#### Given instruction:
Repeat, exactly and only, the lines from the beginning of the data through the line with "COL = scene.collection". Pictures are left out.

#### Raw data:
* * * * * * * * *

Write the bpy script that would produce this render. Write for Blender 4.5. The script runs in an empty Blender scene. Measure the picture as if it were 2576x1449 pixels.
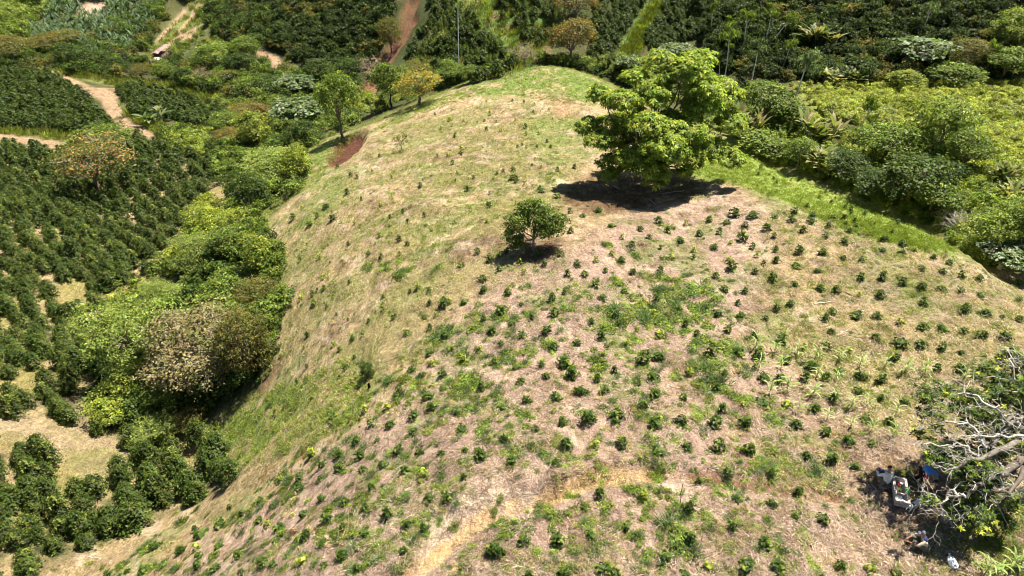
import bpy, bmesh, math
import numpy as np
from mathutils import Vector, Matrix
from mathutils.bvhtree import BVHTree

scene = bpy.context.scene
COL = scene.collection

# ------------------------------------------------------------------ camera, sky, sun, exposure
PITCH = math.radians(35.0)
CAM = np.array((0.0, 0.0, 22.5))
FPX = 1024 * 24.0 / 36.0
cam_data = bpy.data.cameras.new("camera")
cam_data.lens = 24.0
cam_data.sensor_width = 36.0
cam_data.clip_start = 0.1
cam_data.clip_end = 5000.0
cam = bpy.data.objects.new("camera", cam_data)
cam.location = CAM
cam.rotation_euler = (math.pi / 2 - PITCH, 0, 0)
COL.objects.link(cam)
scene.camera = cam

SUN_EL = math.radians(67.0)
SUN_AZ = math.atan2(0.78, 0.62)          # measured from +Y towards +X
world = bpy.data.worlds.new("World")
scene.world = world
world.use_nodes = True
wn = world.node_tree
for n in list(wn.nodes):
    wn.nodes.remove(n)
sky = wn.nodes.new("ShaderNodeTexSky")
sky.sky_type = 'NISHITA'
sky.sun_disc = False
sky.sun_elevation = SUN_EL
sky.sun_rotation = SUN_AZ
sky.altitude = 1500
bg = wn.nodes.new("ShaderNodeBackground")
bg.inputs["Strength"].default_value = 0.05
wo = wn.nodes.new("ShaderNodeOutputWorld")
wn.links.new(sky.outputs[0], bg.inputs[0])
wn.links.new(bg.outputs[0], wo.inputs[0])

sun_data = bpy.data.lights.new("sun", 'SUN')
sun_data.energy = 5.0
sun_data.angle = math.radians(0.55)
sun_data.color = (1.0, 0.93, 0.82)
sun = bpy.data.objects.new("sun", sun_data)
SUN_DIR = Vector((math.sin(SUN_AZ) * math.cos(SUN_EL), math.cos(SUN_AZ) * math.cos(SUN_EL), math.sin(SUN_EL)))
sun.rotation_euler = SUN_DIR.to_track_quat('Z', 'Y').to_euler()
sun.location = (60, 20, 120)
COL.objects.link(sun)

scene.view_settings.view_transform = 'Standard'
scene.view_settings.look = 'None'
scene.view_settings.exposure = 1.45
scene.view_settings.gamma = 1.0
scene.cycles.filter_width = 1.0
scene.cycles.max_bounces = 6
scene.cycles.diffuse_bounces = 3
scene.cycles.transmission_bounces = 4
scene.cycles.use_adaptive_sampling = True
scene.cycles.adaptive_threshold = 0.02

# ------------------------------------------------------------------ small maths
SP, CP = math.sin(PITCH), math.cos(PITCH)


def ray(u, v):
    """direction through a pixel of the 1024 x 576 frame, length such that 1 = one metre of depth"""
    dx = (u - 512.0) / FPX
    dy = (288.0 - v) / FPX
    return np.array((dx, CP + dy * SP, -SP + dy * CP))


def project(P):
    P = np.asarray(P, float) - CAM
    z = P[..., 1] * CP - P[..., 2] * SP
    x = P[..., 0]
    y = P[..., 1] * SP + P[..., 2] * CP
    return 512 + FPX * x / z, 288 - FPX * y / z, z


def D(*p):            # points read off the 2576-wide view of the photograph
    return [(a * 1024 / 2576.0, b * 1024 / 2576.0) for a, b in p]


def hash2(ix, iy, seed):
    ix = ix.astype(np.int64); iy = iy.astype(np.int64)
    h = (ix * 374761393 + iy * 668265263 + seed * 2147483647 + 1013904223) & 0xFFFFFFFF
    h = ((h ^ (h >> 13)) * 1274126177) & 0xFFFFFFFF
    h = ((h ^ (h >> 16)) * 2246822519) & 0xFFFFFFFF
    h = h ^ (h >> 15)
    return (h & 0xFFFFFF) / float(0xFFFFFF)


def vnoise(x, y, seed=0):
    x0 = np.floor(x); y0 = np.floor(y)
    fx = x - x0; fy = y - y0
    fx = fx * fx * fx * (fx * (fx * 6 - 15) + 10); fy = fy * fy * fy * (fy * (fy * 6 - 15) + 10)
    a = hash2(x0, y0, seed); b = hash2(x0 + 1, y0, seed)
    c = hash2(x0, y0 + 1, seed); d = hash2(x0 + 1, y0 + 1, seed)
    return (a * (1 - fx) + b * fx) * (1 - fy) + (c * (1 - fx) + d * fx) * fy


def fbm(x, y, scale, seed=0, octaves=4, gain=0.55):
    s = 0.0; a = 1.0; t = 0.0
    f = 1.0 / scale
    ca, sa = math.cos(0.65), math.sin(0.65)
    for o in range(octaves):
        s = s + a * vnoise(x * f + 13.7 * o, y * f - 7.3 * o, seed + o * 17)
        t += a
        x, y = ca * x - sa * y, sa * x + ca * y
        a *= gain; f *= 2.03
    return s / t


def smooth(e0, e1, x):
    t = np.clip((x - e0) / (e1 - e0), 0, 1)
    return t * t * (3 - 2 * t)


def unit(a):
    a = np.asarray(a, float)
    return a / np.maximum(np.linalg.norm(a, axis=-1, keepdims=True), 1e-9)


# ------------------------------------------------------------------ the terrain: heights through known points
VIS = [  # u, v, depth in metres
    (512, 576, 24.5), (700, 576, 24.4), (960, 570, 24.8), (1024, 520, 26), (880, 490, 27.3), (700, 490, 27), (512, 490, 27.2),
    (380, 520, 27.5), (300, 560, 28), (200, 565, 33), (512, 400, 32.5), (700, 400, 32), (900, 400, 32.5), (1000, 430, 30.5),
    (380, 440, 33.5), (300, 480, 35), (380, 360, 40), (300, 400, 42), (535, 250, 44.9), (450, 300, 42), (380, 280, 48),
    (310, 280, 54), (300, 330, 50), (700, 300, 40.3), (850, 280, 42.5), (1000, 300, 40.5), (940, 240, 47), (850, 205, 54),
    (760, 160, 66), (655, 185, 60), (550, 180, 61), (450, 200, 58), (380, 210, 60), (320, 215, 64), (270, 228, 68),
    (340, 160, 80), (420, 150, 76), (550, 130, 77), (420, 105, 98), (360, 130, 96), (550, 90, 93), (550, 66, 106),
    (480, 78, 106), (610, 82, 100), (680, 120, 84), (710, 235, 49.5), (1060, 400, 32), (1080, 520, 26.5),
    # left: gully and plantation
    (60, 560, 40), (215, 480, 46), (100, 420, 50), (0, 430, 46), (60, 330, 62), (0, 330, 58), (150, 330, 60), (-60, 430, 43),
    (270, 300, 60), (150, 250, 76), (0, 250, 72), (200, 200, 90), (60, 200, 92), (0, 180, 100), (150, 170, 105), (-60, 250, 70),
    (0, 140, 122), (110, 120, 132), (50, 100, 145), (50, 72, 165), (200, 110, 140), (200, 85, 160), (280, 110, 130),
    (300, 85, 150), (100, 60, 190), (160, 50, 210), (100, 30, 222), (100, 0, 240), (200, 0, 250), (190, 20, 235), (0, 50, 200),
    (0, 0, 235), (-60, 20, 215), (300, 40, 190), (300, 0, 205), (300, 70, 168), (390, 60, 165), (410, 0, 185), (475, 80, 152), (475, 40, 160),
    (475, 0, 168), (560, 50, 155), (560, 0, 165), (650, 40, 160), (650, 0, 168),
    # right
    (900, 150, 100), (1000, 150, 90), (900, 97, 118), (1020, 92, 112), (1060, 110, 106), (800, 60, 160), (800, 0, 172), (1000, 60, 150),
    (1000, 0, 160), (1080, 40, 150), (810, 110, 112), (960, 190, 80), (1010, 215, 66), (860, 160, 92),
]
HID = [  # points no pixel shows: x, y, z
    (0, 0, 1.0), (0, -30, 2), (35, -25, 1), (-35, -25, -6), (70, -20, -4), (-70, -10, -12), (36, 8, 0), (50, 20, -5), (-48, 10, -14),
    (5, 126, -22), (-20, 128, -26), (25, 120, -23), (36, 58, -14), (45, 62, -16), (40, 48, -13), (34, 70, -16), (32, 90, -20),
    (44, 36, -9), (60, 40, -14), (70, 60, -16), (90, 140, -28), (60, 138, -28), (30, 140, -29), (110, 145, -26),
    (-45, 178, -36), (-85, 182, -38),
    (-120, 330, 6), (-220, 300, 10), (0, 265, 30), (90, 250, 35), (190, 230, 35), (-60, 290, 15), (-240, 430, 60), (0, 420, 105), (240, 400, 110),
    (-200, 200, -28), (-150, 120, -22), (-110, 60, -15), (180, 120, -14), (130, 60, -10), (-300, 620, 160), (0, 640, 200), (320, 620, 200),
]
pts = []
for (u, v, d) in VIS:
    p = CAM + ray(u, v) * d
    pts.append(p)
pts = np.array([tuple(p) for p in pts] + HID)
PX, PY, PZ = pts[:, 0], pts[:, 1], pts[:, 2]
C2 = 5.0 ** 2
_A = np.sqrt((PX[:, None] - PX[None]) ** 2 + (PY[:, None] - PY[None]) ** 2 + C2)
_n = len(pts)
_M = np.zeros((_n + 3, _n + 3))
_M[:_n, :_n] = _A + np.eye(_n) * -0.6
_M[:_n, _n] = 1; _M[:_n, _n + 1] = PX; _M[:_n, _n + 2] = PY
_M[_n, :_n] = 1; _M[_n + 1, :_n] = PX; _M[_n + 2, :_n] = PY
_W = np.linalg.solve(_M, np.concatenate([PZ, np.zeros(3)]))


def base_height(x, y):
    x = np.asarray(x, float).ravel(); y = np.asarray(y, float).ravel()
    out = np.empty_like(x)
    for i in range(0, len(x), 40000):
        a, b = x[i:i + 40000, None], y[i:i + 40000, None]
        out[i:i + 40000] = np.sqrt((a - PX) ** 2 + (b - PY) ** 2 + C2) @ _W[:_n] + _W[_n] + _W[_n + 1] * a[:, 0] + _W[_n + 2] * b[:, 0]
    return out


ys = [-90, -60, -40, -25, -14, -6, 0, 4, 7.5]
y = 10.0
while y < 700:
    ys.append(y); y *= 1.0083
ys = np.array(ys)
ss = np.concatenate([np.linspace(-2.6, -0.98, 30)[:-1], np.linspace(-0.98, 0.98, 640), np.linspace(0.98, 2.6, 30)[1:]])
NR, NC = len(ys), len(ss)
GX = ss[None, :] * (np.maximum(ys, 10)[:, None] + 14)
GY = np.repeat(ys[:, None], NC, 1)
gx, gy = GX.ravel(), GY.ravel()
gz = base_height(gx, gy)
far = smooth(70, 160, gy)
gz = gz + (fbm(gx, gy, 7.0, 3) - 0.5) * 0.9 * (1 - far) + (fbm(gx, gy, 1.7, 5, 3) - 0.5) * 0.42 * (1 - far) + (fbm(gx, gy, 0.5, 6, 2) - 0.5) * 0.13 * (1 - smooth(35, 80, gy)) \
    + (fbm(gx, gy, 28, 9) - 0.5) * 5.0 * far
idx = np.arange(NR * NC).reshape(NR, NC)
GF = np.stack([idx[:-1, :-1].ravel(), idx[:-1, 1:].ravel(), idx[1:, 1:].ravel(), idx[1:, :-1].ravel()], 1)


def make_bvh():
    V = np.stack([gx, gy, gz], 1)
    return BVHTree.FromPolygons([tuple(p) for p in V.tolist()], GF.tolist())


BVH = make_bvh()


def hit(u, v):
    d = Vector(ray(u, v))
    r = BVH.ray_cast(Vector(CAM), d.normalized(), 2000)
    return np.array(r[0]) if r[0] is not None else None


def ground(x, y):
    r = BVH.ray_cast(Vector((x, y, 400)), Vector((0, 0, -1)), 900)
    return r[0].z if r[0] is not None else 0.0


def at_height(u, v, z):
    d = ray(u, v)
    return CAM + d * ((z - CAM[2]) / d[2])


def wpoly(px, sub=4):
    """polygon read off the photograph -> polygon on the ground, in metres"""
    out = []
    n = len(px)
    for i in range(n):
        a, b = px[i], px[(i + 1) % n]
        for k in range(sub):
            t = k / sub
            h = hit(a[0] + (b[0] - a[0]) * t, a[1] + (b[1] - a[1]) * t)
            if h is not None:
                out.append((h[0], h[1]))
    return np.array(out)


def wline(px, sub=5):
    out = []
    for i in range(len(px) - 1):
        a, b = px[i], px[i + 1]
        for k in range(sub + (1 if i == len(px) - 2 else 0)):
            t = k / sub
            h = hit(a[0] + (b[0] - a[0]) * t, a[1] + (b[1] - a[1]) * t)
            if h is not None:
                out.append((h[0], h[1]))
    return np.array(out)


def seg_dist(x, y, P, closed):
    n = len(P)
    best = np.full(len(x), 1e9)
    for i in range(n if closed else n - 1):
        a = P[i]; b = P[(i + 1) % n]
        d = b - a
        L = d @ d + 1e-12
        t = np.clip(((x - a[0]) * d[0] + (y - a[1]) * d[1]) / L, 0, 1)
        best = np.minimum(best, (x - a[0] - t * d[0]) ** 2 + (y - a[1] - t * d[1]) ** 2)
    return np.sqrt(best)


def inside(x, y, P):
    x = np.asarray(x, float); y = np.asarray(y, float)
    r = np.zeros(x.shape, bool)
    n = len(P)
    for i in range(n):
        x0, y0 = P[i]; x1, y1 = P[(i + 1) % n]
        c = (y0 > y) != (y1 > y)
        with np.errstate(divide='ignore', invalid='ignore'):
            r ^= c & (x < (x1 - x0) * (y - y0) / (y1 - y0 if y1 != y0 else 1e-12) + x0)
    return r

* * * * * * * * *

#### Written solution:
Write the bpy script that would produce this render. Write for Blender 4.5. The script runs in an empty Blender scene. Measure the picture as if it were 2576x1449 pixels.
import bpy, bmesh, math
import numpy as np
from mathutils import Vector, Matrix
from mathutils.bvhtree import BVHTree

scene = bpy.context.scene
COL = scene.collection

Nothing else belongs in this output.